OpenBOM – “Collab Grid” for BOM and Upside Down Lifecycle Process
OpenBOM took a similar approach to Onshape but applied it to complex product structures, creating a collaborative user experience where product structures are presented in an intuitive, “spreadsheet-like” interface. This allows multiple users to make changes simultaneously without blocking each other. The history of changes is automatically tracked, and product structure revisions can be easily snapshotted. A foundation of OpenBOM is a distributed flexible data management system for “data objects” (catalogs), global “BOM graph” using graph model and GraphDB, and collaborative environment allowing to multiple users to work together and to perform controlled changes:
OpenBOM allows multiple users to collaborate and edit data using a flexible data model. This model supports simple elements such as text, numbers, and currency, as well as complex data objects like images, formulas, and file attachments.
What is my conclusion?
New technologies will impact the way existing change management processes are orchestrated and managed. The fundamental shift is moving from a “file-based save method” to a data-driven, collaborative approach that organizes information into a shared workspace. This eliminates the need for saving and allows multiple people to make concurrent and coordinated changes.

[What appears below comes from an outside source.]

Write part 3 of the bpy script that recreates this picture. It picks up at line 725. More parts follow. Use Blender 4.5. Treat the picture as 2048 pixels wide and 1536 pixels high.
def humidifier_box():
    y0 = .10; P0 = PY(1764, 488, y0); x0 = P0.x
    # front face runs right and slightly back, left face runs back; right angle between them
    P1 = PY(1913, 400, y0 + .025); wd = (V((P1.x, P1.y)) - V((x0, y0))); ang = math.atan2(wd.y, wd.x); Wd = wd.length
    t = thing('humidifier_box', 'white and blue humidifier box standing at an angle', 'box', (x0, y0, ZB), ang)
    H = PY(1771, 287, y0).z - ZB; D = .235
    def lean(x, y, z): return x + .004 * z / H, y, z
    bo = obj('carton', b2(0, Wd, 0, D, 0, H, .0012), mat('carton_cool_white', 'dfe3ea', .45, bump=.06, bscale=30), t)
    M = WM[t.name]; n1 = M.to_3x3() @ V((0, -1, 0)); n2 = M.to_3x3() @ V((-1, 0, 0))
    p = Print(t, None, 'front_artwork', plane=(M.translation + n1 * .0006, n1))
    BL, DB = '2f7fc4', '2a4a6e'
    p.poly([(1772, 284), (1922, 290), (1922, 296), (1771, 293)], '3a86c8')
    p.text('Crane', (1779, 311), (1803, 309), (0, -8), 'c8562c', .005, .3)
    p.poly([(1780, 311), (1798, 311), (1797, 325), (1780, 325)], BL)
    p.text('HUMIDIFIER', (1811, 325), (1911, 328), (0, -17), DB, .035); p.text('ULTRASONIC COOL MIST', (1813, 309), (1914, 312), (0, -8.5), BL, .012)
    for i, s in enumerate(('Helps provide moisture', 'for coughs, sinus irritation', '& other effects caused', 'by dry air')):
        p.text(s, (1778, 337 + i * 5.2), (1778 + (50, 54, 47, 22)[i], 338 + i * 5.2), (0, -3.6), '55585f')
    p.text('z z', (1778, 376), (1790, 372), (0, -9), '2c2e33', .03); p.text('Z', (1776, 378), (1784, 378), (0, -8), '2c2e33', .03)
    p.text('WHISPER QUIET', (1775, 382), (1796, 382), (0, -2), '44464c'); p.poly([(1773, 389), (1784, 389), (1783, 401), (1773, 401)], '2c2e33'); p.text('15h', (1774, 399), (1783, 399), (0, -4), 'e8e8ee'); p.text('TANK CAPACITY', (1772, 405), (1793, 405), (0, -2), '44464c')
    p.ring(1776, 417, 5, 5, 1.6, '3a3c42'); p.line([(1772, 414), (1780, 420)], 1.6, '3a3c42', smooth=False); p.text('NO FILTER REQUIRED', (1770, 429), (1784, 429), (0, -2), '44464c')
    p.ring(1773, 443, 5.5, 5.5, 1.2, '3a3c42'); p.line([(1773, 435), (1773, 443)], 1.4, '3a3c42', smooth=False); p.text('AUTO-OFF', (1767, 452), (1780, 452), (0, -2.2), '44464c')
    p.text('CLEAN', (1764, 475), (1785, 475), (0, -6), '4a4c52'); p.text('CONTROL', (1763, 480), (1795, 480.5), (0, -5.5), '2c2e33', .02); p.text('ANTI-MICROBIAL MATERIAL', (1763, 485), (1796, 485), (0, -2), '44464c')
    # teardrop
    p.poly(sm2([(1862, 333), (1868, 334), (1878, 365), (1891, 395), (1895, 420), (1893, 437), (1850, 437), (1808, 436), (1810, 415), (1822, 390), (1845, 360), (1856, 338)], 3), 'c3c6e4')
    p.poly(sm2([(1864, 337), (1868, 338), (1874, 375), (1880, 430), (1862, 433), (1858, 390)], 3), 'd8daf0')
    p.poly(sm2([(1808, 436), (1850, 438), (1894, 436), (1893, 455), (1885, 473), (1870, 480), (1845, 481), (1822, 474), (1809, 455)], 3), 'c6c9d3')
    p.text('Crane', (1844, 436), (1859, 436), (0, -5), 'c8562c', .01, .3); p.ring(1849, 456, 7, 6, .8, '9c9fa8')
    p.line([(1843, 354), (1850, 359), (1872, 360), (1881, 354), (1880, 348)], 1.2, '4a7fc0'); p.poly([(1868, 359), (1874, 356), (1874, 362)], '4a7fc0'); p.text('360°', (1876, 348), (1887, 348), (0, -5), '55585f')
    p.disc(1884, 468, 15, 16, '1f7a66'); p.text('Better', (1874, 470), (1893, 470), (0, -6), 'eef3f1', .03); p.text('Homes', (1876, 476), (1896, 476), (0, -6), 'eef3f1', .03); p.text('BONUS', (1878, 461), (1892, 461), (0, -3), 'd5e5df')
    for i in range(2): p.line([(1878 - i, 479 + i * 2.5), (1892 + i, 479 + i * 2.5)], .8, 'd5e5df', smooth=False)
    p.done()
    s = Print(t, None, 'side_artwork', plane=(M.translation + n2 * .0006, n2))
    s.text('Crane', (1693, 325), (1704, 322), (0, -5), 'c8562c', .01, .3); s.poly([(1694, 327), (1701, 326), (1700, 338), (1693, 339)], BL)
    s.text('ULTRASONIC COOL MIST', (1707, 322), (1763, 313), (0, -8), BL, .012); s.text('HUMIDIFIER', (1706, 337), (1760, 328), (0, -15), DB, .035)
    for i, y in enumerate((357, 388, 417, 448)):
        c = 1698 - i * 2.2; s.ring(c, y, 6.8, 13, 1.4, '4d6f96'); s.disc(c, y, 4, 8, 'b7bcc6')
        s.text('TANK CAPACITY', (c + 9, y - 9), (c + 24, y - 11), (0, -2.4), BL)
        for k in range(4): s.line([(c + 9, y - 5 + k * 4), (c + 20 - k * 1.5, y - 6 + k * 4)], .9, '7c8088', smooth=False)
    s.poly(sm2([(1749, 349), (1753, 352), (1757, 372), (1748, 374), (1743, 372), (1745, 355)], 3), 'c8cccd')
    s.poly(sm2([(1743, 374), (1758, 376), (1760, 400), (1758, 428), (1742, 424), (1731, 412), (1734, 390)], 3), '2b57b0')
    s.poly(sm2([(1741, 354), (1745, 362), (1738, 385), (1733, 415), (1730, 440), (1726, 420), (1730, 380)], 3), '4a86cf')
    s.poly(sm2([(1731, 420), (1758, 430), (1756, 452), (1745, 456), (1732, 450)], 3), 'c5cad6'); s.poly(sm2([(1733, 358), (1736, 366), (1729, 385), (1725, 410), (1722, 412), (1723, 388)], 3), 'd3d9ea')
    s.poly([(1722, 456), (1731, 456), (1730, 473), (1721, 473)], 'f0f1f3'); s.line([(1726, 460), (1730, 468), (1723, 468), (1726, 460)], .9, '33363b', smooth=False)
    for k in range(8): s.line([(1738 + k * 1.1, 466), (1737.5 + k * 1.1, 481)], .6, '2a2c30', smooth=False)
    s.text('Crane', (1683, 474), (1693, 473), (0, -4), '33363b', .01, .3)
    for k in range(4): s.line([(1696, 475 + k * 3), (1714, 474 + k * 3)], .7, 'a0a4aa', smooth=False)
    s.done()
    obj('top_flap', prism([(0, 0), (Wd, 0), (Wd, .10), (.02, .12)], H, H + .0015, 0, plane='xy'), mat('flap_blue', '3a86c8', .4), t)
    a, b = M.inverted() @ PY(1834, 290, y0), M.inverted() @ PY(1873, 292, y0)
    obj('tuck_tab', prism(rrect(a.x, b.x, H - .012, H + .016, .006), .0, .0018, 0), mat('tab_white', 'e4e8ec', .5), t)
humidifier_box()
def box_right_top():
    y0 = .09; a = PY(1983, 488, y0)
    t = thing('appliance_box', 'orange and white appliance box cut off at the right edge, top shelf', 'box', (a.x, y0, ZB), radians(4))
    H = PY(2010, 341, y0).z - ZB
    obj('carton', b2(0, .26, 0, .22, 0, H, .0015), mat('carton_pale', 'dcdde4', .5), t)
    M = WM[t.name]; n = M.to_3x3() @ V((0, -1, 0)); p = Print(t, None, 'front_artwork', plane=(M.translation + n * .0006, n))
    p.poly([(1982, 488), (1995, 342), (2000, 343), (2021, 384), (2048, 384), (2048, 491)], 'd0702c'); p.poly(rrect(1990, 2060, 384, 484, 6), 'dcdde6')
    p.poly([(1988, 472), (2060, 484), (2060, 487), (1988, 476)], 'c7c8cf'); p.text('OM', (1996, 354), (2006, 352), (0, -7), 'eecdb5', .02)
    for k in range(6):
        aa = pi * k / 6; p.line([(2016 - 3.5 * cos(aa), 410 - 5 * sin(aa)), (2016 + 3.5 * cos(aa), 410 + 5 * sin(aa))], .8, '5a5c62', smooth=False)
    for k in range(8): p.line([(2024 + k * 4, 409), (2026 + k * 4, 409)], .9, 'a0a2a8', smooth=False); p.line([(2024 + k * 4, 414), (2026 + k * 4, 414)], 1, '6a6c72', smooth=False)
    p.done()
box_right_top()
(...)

From my perspective, this represents a fundamental change that will significantly impact how PDM/PLM systems operate today and how changes are managed. Just my thoughts…
PS. This is Part 1. In upcoming articles, I will share my perspectives on how collaborative change management processes will influence traditional process organization and support orchestration across multiple tools and teams, which are essential for modern manufacturing companies.
Best,
Oleg
Disclaimer: I’m the co-founder and CEO of OpenBOM, a digital-thread platform providing cloud-native PDM, PLM, and ERP capabilities. With extensive experience in federated CAD-PDM and PLM architecture, I’m advocates for agile, open product models and cloud technologies in manufacturing. My opinion can be unintentionally biased.